There is another kind of gain that comes to those who never reap the material harvest. Especially if they choose to forgo it of their own free will as Bruce did. He watered the plants of many souls. He inspired them, fed them and helped them grow to great heights like a cosmic gardener. His harvest was all the beautiful blossoming sounds of his students. And more. He touched many lives on non musical levels as well.

Make no mistake, I truly believe Bruce knew he was going to die this way. No one will ever convince me otherwise. By now you’ve probably seen his quote from the ’60’s about man’s highest ambition being to die onstage. Come on folks!

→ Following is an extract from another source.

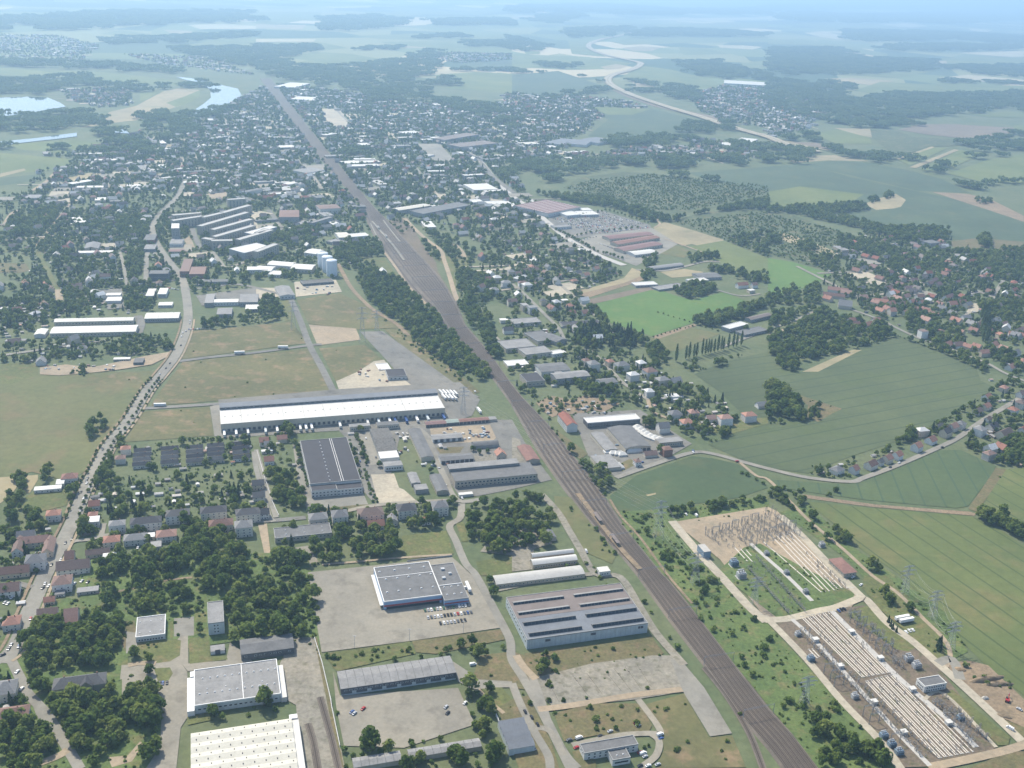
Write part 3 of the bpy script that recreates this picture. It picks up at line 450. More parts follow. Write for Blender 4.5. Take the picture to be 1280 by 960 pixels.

He’s been spoon feeding us all along. But it was never about him. He was always about helping others to see their own power and magic, and pranking those who didn’t see it yet for whatever reason. I watched him freak out so many people over the years in so many different crazy, unpredictable, cosmic ways. Like some sort of spiritual hit man, he got one person after another with such glee and playfulness. And in his very last second on earth he got the most people at one time that he ever did.

If I told you the story of how Colonel Bruce died you would insist that I was exaggerating… 

Died the day after he was born.

In front of a sold out show at the Fox in his hometown. 

The most tickets he ever sold on his own. 

His 70th birthday. 

Surrounded by musicians that he touched and inspired, all coming to pay tribute so he wouldn’t be yet another that died not getting his due honor.

During the encore.

Which was his favorite song: Lovelight. 

Which is also the first song he ever performed live.

And everyone thought he was joking them. 

Who would believe me?


But there were so many witnesses this time. More than ever before. There’s proof. He got us all in such a big way that it “made the papers.” Just in case you doubted the first 70 years worth of legends, he saved his most spectacular one for last. He made such a Classical Hamptonian exit that there is no room for those doubts to live on.

I’m gonna miss you Colonel Bruce. I’m so sorry I couldn’t be there with you on your biggest day. The day you finally “gained” on earth. I guess it might have been too much for me. I’ll know why down the road I suppose. I promise to tell the stories as best I can and muster all the magic and love light that I can when I play music so that they will believe.